Chance, necessity and famous unwatched films

My redoubtable colleague Richard Sear has long been the chief blogger of our departmental blog.  I have write-rights on it, too, but you have to look back a fair while to see my last post.  My bad.

Now Richard has started a blog of his own, entitled Chance and Necessity.  I have already added it to my blog reading list.

On Wednesday, Rich and I were talking about the nerdy and quite funny Twitter hashtag #sixwordpeerreview, with jokey and short referee reports for scientific papers.  He then mentioned another hashtag he liked, which was something to do with quotations from the film The Princess Bride.  I can't find the hashtag now, and am beginning to think I just dreamed the whole thing, but that hashtag was a bit lost on me, as I've never watched The Princess Bride.  Rich seemed to think this a bit surprising, that I should have reached the age of 39½ and not seen said film.  I have seen Star Wars, on the other hand.

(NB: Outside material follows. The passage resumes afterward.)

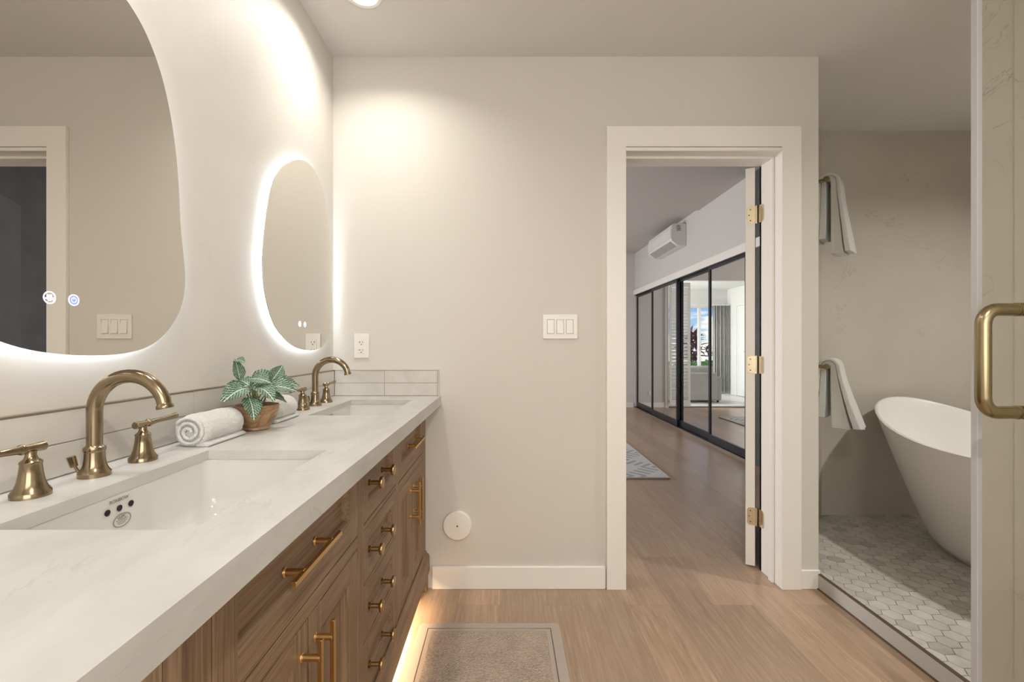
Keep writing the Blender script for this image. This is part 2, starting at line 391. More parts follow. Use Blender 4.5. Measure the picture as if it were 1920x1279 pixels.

Since I then went on later in the day to host this FameLab event that I mentioned before, I thought I'd use this idea to break the ice when introducing the judges.  I asked each of them to say a bit about themselves, mentioned the anecdote above, and asked them to give the most famous film that they'd never seen.  Simon Watt's answer, which elicited cheers from the audience, was that he hadn't seen any Harry Potter films (or read the books).  Jim Al-Khalili, cited A Clockwork Orange, and Mark Cropley choose Grease.  

Reader, are there films we might be surprised you haven't seen?